If I look at myself, what do I see? Imperfection, shortcomings, defilement, sin. “In me,” that is, in my flesh, “dwelleth no good thing.” Looking at myself, therefore, can never give me comfort, confidence, or peace; but must and ought to be a constant ground of self-humiliation. The Spirit of God would thus keep me humble and watchful, making me sensible how little I am like Christ, my perfect pattern.

But the constant sense of my shortcomings is not to hinder my peace, because I trust in Christ for acceptance, not in myself. I believe the testimony of God, who cannot lie, that Christ “bare our sins in his own body on the tree.” I believe that he took—not some of my sins, but all my sins upon himself, and endured the wrath of God—the righteous judgment, which my sins deserved. Seeing, then, that God, in his wondrous grace, has dealt with him as my substitute, and has accepted his work in my behalf, and, therefore, views his death and the judgment which he endured as my death and judgment—my soul enjoys perfect peace with God in resting on a perfectly finished work.

Christ is my surety—my righteousness—my only ground of confidence before God; and knowing his all-sufficiency, and his acceptableness to God, I dare not doubt. He “appears in the presence of God FOR US.” (Heb. ix. 24) His acceptance with God is therefore my acceptance, for I am in him “As he is, so are we,” even while in this world, for we are “one with him.” We are viewed as in him. There is, therefore, no room for doubt in the soul that really believes God’s testimony respecting those who are in Christ. “Herein is love made perfect with us, that we may have boldness in the day of judgment.”

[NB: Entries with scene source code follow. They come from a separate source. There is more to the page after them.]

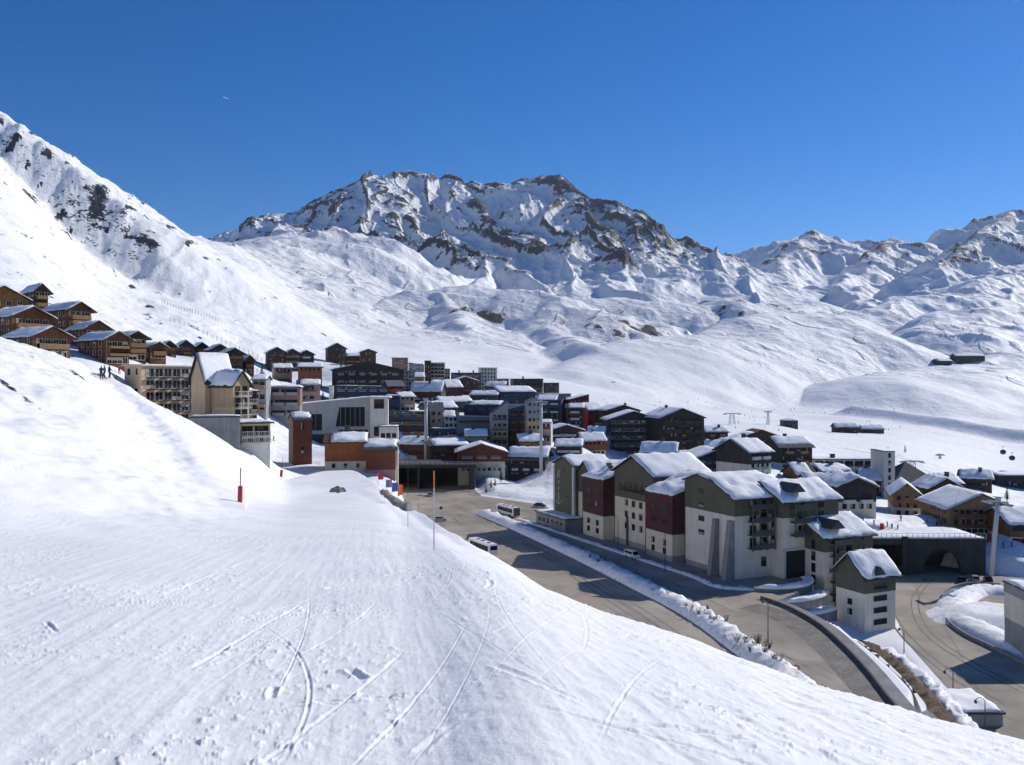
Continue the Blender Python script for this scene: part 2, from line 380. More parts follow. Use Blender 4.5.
# ------------------------------------------------------------------ materials
MATS={}
def nt(m):
    m.use_nodes=True; t=m.node_tree; return t,t.nodes,t.links
def mat(name,col,rough=.8,var=.12,scale=.35,bump=0,bscale=4,metal=0,kind=None,spec=.3):
    if name in MATS: return MATS[name]
    m=bpy.data.materials.new(name); t,n,l=nt(m)
    b=n['Principled BSDF']; b.inputs['Roughness'].default_value=rough; b.inputs['Metallic'].default_value=metal
    b.inputs['Specular IOR Level'].default_value=spec
    tc=n.new('ShaderNodeTexCoord'); 
    no=n.new('ShaderNodeTexNoise'); no.inputs['Scale'].default_value=scale; no.inputs['Detail'].default_value=5
    l.new(tc.outputs['Object'],no.inputs['Vector'])
    mr=n.new('ShaderNodeMapRange'); mr.inputs[1].default_value=.3; mr.inputs[2].default_value=.7
    mr.inputs[3].default_value=1-var; mr.inputs[4].default_value=1+var
    l.new(no.outputs['Fac'],mr.inputs[0])
    vm=n.new('ShaderNodeVectorMath'); vm.operation='SCALE'; vm.inputs[0].default_value=col[:3]
    l.new(mr.outputs[0],vm.inputs['Scale']); src=vm.outputs[0]
    if kind=='planks' or kind=='vplanks':
        w=n.new('ShaderNodeTexWave'); w.wave_type='BANDS'; w.bands_direction='Z' if kind=='planks' else 'X'
        w.inputs['Scale'].default_value=.9; w.inputs['Distortion'].default_value=.6; w.inputs['Detail'].default_value=2
        l.new(tc.outputs['Object'],w.inputs['Vector'])
        m2=n.new('ShaderNodeMapRange'); m2.inputs[3].default_value=.72; m2.inputs[4].default_value=1.12
        l.new(w.outputs['Fac'],m2.inputs[0])
        v2=n.new('ShaderNodeVectorMath'); v2.operation='SCALE'; l.new(src,v2.inputs[0]); l.new(m2.outputs[0],v2.inputs['Scale']); src=v2.outputs[0]
    if kind!='plain':
        mp=n.new('ShaderNodeMapping'); mp.inputs['Scale'].default_value=(1.6,1.6,.12); l.new(tc.outputs['Object'],mp.inputs[0])
        ns=n.new('ShaderNodeTexNoise'); ns.inputs['Scale'].default_value=1.0; ns.inputs['Detail'].default_value=5; ns.inputs['Roughness'].default_value=.65; l.new(mp.outputs[0],ns.inputs['Vector'])
        m3=n.new('ShaderNodeMapRange'); m3.inputs[1].default_value=.35; m3.inputs[2].default_value=.75; m3.inputs[3].default_value=1.04; m3.inputs[4].default_value=1-1.6*var
        l.new(ns.outputs['Fac'],m3.inputs[0]); v3=n.new('ShaderNodeVectorMath'); v3.operation='SCALE'; l.new(src,v3.inputs[0]); l.new(m3.outputs[0],v3.inputs['Scale']); src=v3.outputs[0]
    l.new(src,b.inputs['Base Color'])
    if bump:
        nb=n.new('ShaderNodeTexNoise'); nb.inputs['Scale'].default_value=bscale; nb.inputs['Detail'].default_value=6
        l.new(tc.outputs['Object'],nb.inputs['Vector'])
        bp=n.new('ShaderNodeBump'); bp.inputs['Strength'].default_value=1; bp.inputs['Distance'].default_value=bump
        l.new(nb.outputs['Fac'],bp.inputs['Height']); l.new(bp.outputs[0],b.inputs['Normal'])
    MATS[name]=m; return m
def M(k):
    if k in MATS: return MATS[k]
    T=dict(
     cream=((.64,.58,.45),.85,.10), white=((.66,.62,.53),.8,.10), offwhite=((.55,.54,.50),.85,.08),
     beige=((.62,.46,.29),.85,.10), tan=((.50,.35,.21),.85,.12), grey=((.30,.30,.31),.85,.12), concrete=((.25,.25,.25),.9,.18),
     darkconcrete=((.05,.05,.053),.9,.25), pinkbrown=((.30,.20,.16),.85,.12), stone=((.30,.27,.22),.9,.3),
     olive=((.105,.100,.070),.8,.14), red=((.080,.026,.026),.8,.15), brightred=((.42,.045,.02),.7,.1), redroof=((.14,.035,.03),.8,.15),
     navy=((.035,.055,.11),.6,.18), slate=((.065,.068,.075),.7,.2), damp=((.20,.18,.155),.75,.3), roof=((.055,.052,.050),.8,.2), greyroof=((.17,.18,.20),.7,.15),
     blueglass=((.05,.12,.20),.25,.15), orange=((.75,.16,.02),.6,.05), redplastic=((.55,.03,.03),.5,.05),
     metal=((.50,.51,.52),.45,.06), darkmetal=((.05,.05,.055),.5,.1), paintwhite=((.8,.8,.8),.4,.03), rubber=((.02,.02,.02),.8,.05),
     black=((.015,.015,.018),.6,.1), carblue=((.03,.05,.10),.3,.03), carsilver=((.35,.37,.40),.3,.03), cardark=((.03,.03,.035),.3,.03),
     jacketred=((.5,.03,.03),.8,.1), jacketblue=((.04,.10,.35),.8,.1), jacketblack=((.02,.02,.025),.8,.1), jacketyellow=((.6,.42,.04),.8,.1),
     pants=((.03,.03,.04),.8,.1), skin=((.55,.33,.24),.6,.05), helmet=((.08,.08,.09),.4,.05), bark=((.06,.045,.035),.9,.3),
     needle=((.025,.045,.022),.8,.4), twig=((.05,.038,.028),.9,.3), tent=((.62,.60,.47),.6,.05), earth=((.13,.085,.055),.95,.35),
     curtain=((.45,.42,.36),.8,.3), bannerblue=((.05,.12,.45),.7,.1), purple=((.25,.2,.4),.7,.1))
    if k in T: return mat(k,T[k][0],T[k][1],T[k][2],bump=.02 if k in('concrete','stone','darkconcrete') else 0)
    if k=='wood': return mat(k,(.24,.098,.045),.75,.25,.6,kind='planks')
    if k=='goldwood': return mat(k,(.36,.16,.045),.75,.2,.6,kind='planks')
    if k=='orangewood': return mat(k,(.33,.105,.035),.7,.2,.6,kind='vplanks')
    if k=='redwood': return mat(k,(.16,.05,.028),.7,.22,.6,kind='vplanks')
    if k=='darkwood': return mat(k,(.085,.052,.036),.8,.3,.6,kind='planks')
    if k=='blackwood': return mat(k,(.048,.040,.036),.8,.3,.6,kind='planks')
    if k=='lightwood': return mat(k,(.34,.21,.10),.8,.2,.6,kind='planks')
    if k=='glass': return mat(k,(.014,.017,.022),.2,.2,.5,spec=.12)
    if k=='roofsnow': return mat(k,(.87,.87,.87),.75,.02,.5,bump=.10,bscale=1.3,spec=.2,kind='plain')
    raise KeyError(k)

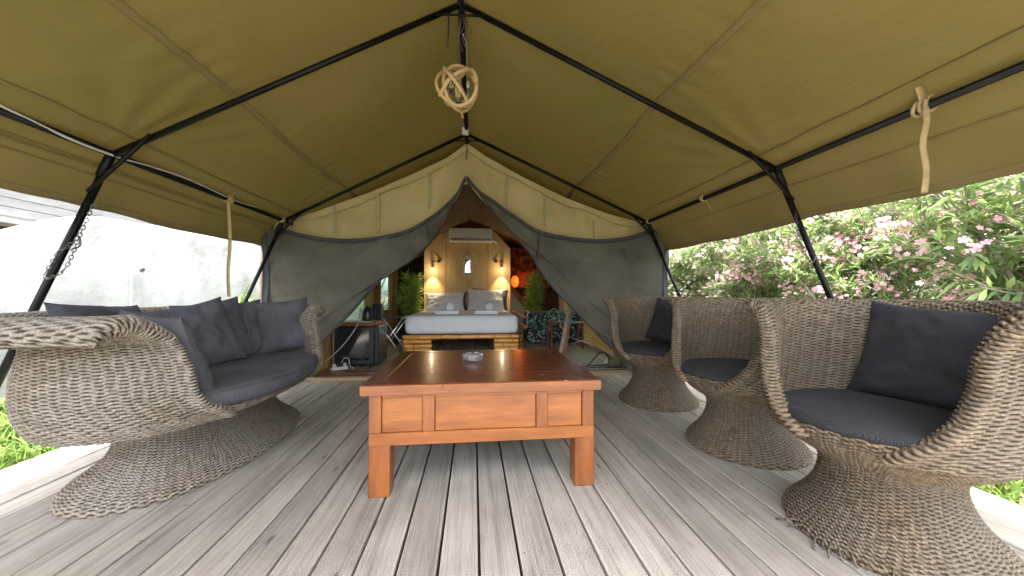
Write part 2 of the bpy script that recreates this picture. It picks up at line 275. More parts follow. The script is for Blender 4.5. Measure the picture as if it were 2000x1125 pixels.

Now, what is commonly substituted for this peacegiving faith in Christ, is the estimated amount of the Spirit’s work within. The effects of regeneration are made the ground of rest to the soul, in place of redemption. The natural result of this error is, that at times I hope when I see those effects, and at times I despond when I see the flesh working; and thus, having put my imperfect experience of the Spirit’s work in the place of the perfect work of Christ, the confidence which I am commanded to hold fast, never exists, and, in the end, I doubt whether I am in the faith all. All this proceeds from substituting the work of the Spirit of God in me, for the work, atonement, and resurrection of Christ actually accomplished : the sure resting-place of faith, which never varies—never changes its value before God.

If it be said, “Yes, but I fear to indulge this confidence as to my perfect acceptance with God, because I often find my faith weak, and my evil nature working. [sic]” Well, this does not alter the great fact of your acceptance with God, if indeed you are a Christian; and to whatever extent these doubts and this dimness of spiritual perception proceed, they should be treated as unbelief and sin—not as the proper or normal experience of a Christian.

Whenever the question of our acceptance remains unsettled, the standard of genuine practical holiness is necessarily lowered. Instead of continually seeking to “walk worthy of God” in the joy of present salvation, our minds become engaged in self-examination as to whether the fruit of the Spirit has been sufficiently manifested to satisfy us that we are Christians; and when satisfied on this point, we become well pleased and contented with ourselves, and are in danger, from dwelling on our graces and our own attainments, of falling into self-righteousness and spiritual pride.

The discovery of indwelling sin in the Christian, hateful and detestable as it is, is no ground for his doubting; because it was by reason of sin—it was to atone for sin—it was because we were sinners, that Christ died. The Spirit of God, indeed, leads me to judge sin in myself, and to hate it; but it also gives me to know that I shall not be judged for it; for Christ has borne the judgment of sin for me, and he, being raised from the dead as a divine attestation that the sins which he bore had been put away, there is an end of that question.

But it will, perhaps, be said, “I fully believe that Christ is truly the Son of God—one with the Father: I believe in all his work and grace; but I do not know that I have an interest in him. This is the question, and this is quite a different question.” Not so: it is the subtlety of Satan, and bad teaching, which would still throw you back off Christ. God, for our comfort, has identified the two things, by stating “that by him ALL that BELIEVE, ARE JUSTIFIED from all things.” In a word, to say, “I believe in Christ, but I do not know whether I have an interest in him,” is a delusion of the devil; for God says, it is those who believe, who have the interest:—that is God’s way of dealing. I have no more right, on Scriptural grounds, to believe that I am regarded by God as a sinner in myself, than that I am righteous in Christ, for God has irreversibly settled both these questions. The same divine testimony which declares that “there is none righteous,” declares also, that believers “are justified.”